About 72 police officers are assaulted every day in England and Wales, official statistics have revealed.

Home Office data from all 44 police forces found that 26,295 staff were assaulted on duty between April 2017 to April this year. That equates to a 34 per cent increase from figures taken in 2013, when 19,670 police officers were attacked while in uniform, and a rise of 10 per cent on last year, when just under 24,000 were assaulted. The Metropolit­an Police recorded the highest number of assaults, with 3,975 in the past year. West Yorkshire suffered 1,366 assaults, Hampshire 1,159, Kent 1,112 and Greater Manchester 1,031.

The number of attacks was likely to be higher, as many officers did not officially report attacks.

One Met officer said assaults were going up at the same time as officer numbers were decreasing.

He said: “Most of us don’t report minor assaults, so the figures will be far higher. The problem is that there are fewer officers, so when we turn up to an incident we are more often than not by ourselves.” He added: “The statistics show that one officer is assaulted every 20 minutes. That’s just not acceptable.”
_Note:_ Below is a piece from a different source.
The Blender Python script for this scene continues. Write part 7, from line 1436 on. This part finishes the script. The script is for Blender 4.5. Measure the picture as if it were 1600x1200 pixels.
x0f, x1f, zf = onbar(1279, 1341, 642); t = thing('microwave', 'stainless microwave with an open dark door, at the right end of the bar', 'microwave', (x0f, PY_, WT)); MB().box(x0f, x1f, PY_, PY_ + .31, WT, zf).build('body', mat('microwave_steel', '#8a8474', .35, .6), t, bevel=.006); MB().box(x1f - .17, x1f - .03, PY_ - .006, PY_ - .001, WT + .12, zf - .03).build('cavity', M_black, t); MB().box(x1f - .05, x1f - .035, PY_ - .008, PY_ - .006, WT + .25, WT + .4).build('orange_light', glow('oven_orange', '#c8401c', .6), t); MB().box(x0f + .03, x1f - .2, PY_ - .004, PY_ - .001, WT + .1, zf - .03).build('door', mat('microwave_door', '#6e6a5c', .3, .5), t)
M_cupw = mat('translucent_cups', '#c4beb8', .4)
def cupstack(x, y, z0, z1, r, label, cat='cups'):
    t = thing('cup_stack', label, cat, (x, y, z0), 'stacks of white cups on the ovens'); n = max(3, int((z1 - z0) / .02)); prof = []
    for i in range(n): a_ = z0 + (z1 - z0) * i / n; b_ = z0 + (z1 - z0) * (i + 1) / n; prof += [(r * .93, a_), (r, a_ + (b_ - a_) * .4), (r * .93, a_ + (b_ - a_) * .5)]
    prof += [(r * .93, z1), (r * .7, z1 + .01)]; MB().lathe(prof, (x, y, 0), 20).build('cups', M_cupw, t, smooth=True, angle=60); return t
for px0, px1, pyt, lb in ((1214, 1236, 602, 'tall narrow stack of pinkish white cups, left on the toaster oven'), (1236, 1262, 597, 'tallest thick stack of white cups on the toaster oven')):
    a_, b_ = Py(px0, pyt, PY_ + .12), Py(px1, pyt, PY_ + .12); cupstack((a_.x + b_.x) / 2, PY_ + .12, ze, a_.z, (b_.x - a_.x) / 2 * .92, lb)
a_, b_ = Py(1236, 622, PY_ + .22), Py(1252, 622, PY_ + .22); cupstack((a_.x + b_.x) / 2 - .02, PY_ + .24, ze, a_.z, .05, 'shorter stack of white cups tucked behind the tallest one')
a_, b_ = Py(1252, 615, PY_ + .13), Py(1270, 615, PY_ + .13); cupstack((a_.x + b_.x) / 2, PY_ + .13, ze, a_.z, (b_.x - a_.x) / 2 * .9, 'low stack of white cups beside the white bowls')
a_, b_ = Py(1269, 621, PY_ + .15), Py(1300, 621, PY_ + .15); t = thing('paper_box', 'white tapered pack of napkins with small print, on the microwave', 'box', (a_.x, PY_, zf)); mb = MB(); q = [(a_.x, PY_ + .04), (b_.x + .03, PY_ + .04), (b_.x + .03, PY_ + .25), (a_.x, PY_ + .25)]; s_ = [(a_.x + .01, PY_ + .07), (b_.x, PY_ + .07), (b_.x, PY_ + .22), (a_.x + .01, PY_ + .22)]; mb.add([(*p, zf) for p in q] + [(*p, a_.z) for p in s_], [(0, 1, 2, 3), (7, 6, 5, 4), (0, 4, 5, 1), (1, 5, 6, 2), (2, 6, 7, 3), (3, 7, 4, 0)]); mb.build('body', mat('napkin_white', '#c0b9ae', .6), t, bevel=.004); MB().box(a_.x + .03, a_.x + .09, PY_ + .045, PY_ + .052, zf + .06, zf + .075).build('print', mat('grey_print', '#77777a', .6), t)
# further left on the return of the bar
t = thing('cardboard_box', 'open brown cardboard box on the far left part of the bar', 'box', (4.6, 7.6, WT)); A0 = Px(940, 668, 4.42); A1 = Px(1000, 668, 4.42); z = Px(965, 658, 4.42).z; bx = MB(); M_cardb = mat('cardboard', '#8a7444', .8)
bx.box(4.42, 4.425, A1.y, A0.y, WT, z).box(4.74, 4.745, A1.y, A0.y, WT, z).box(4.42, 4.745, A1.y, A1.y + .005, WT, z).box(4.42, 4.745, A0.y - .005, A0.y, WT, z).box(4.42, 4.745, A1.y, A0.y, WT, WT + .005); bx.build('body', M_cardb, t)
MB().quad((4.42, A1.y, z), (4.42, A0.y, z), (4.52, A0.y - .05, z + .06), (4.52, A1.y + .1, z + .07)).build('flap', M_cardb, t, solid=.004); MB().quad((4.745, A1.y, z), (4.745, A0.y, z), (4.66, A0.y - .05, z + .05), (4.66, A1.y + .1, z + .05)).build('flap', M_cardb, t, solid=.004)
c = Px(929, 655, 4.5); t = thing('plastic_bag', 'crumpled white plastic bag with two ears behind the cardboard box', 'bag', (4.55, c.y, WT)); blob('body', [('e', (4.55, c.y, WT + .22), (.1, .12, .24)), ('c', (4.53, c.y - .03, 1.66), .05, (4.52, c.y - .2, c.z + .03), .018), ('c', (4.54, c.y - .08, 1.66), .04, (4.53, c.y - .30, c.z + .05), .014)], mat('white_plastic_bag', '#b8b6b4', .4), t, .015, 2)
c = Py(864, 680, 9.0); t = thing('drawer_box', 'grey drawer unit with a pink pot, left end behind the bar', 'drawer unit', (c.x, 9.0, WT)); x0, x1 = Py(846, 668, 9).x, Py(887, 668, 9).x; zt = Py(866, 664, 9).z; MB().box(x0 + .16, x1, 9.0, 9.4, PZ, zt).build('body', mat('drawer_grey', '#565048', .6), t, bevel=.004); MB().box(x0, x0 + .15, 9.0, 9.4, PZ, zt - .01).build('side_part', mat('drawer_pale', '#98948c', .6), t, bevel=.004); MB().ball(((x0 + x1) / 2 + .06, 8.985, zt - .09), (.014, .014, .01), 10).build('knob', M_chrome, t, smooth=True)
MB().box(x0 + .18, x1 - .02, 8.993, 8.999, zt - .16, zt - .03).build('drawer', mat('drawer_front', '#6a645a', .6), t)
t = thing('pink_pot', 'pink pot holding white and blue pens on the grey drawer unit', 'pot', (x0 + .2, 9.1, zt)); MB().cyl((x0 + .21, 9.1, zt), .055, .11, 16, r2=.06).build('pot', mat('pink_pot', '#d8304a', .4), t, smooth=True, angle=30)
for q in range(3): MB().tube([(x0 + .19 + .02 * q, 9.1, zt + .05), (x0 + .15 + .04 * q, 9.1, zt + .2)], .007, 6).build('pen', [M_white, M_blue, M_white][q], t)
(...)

In an interview with the Police Federation magazine Police, John Apter, the new chairman of the federation, said he planned to tackle “the inadequaci­es that exist in law and sentencing, which mean that there is not a strong enough deterrent to prevent assaults on police officers”.

Nick Smart, chairman of West Yorkshire Police Federation, said a two-year prison term was “not unreasonab­le” for anyone who assaults a police officer.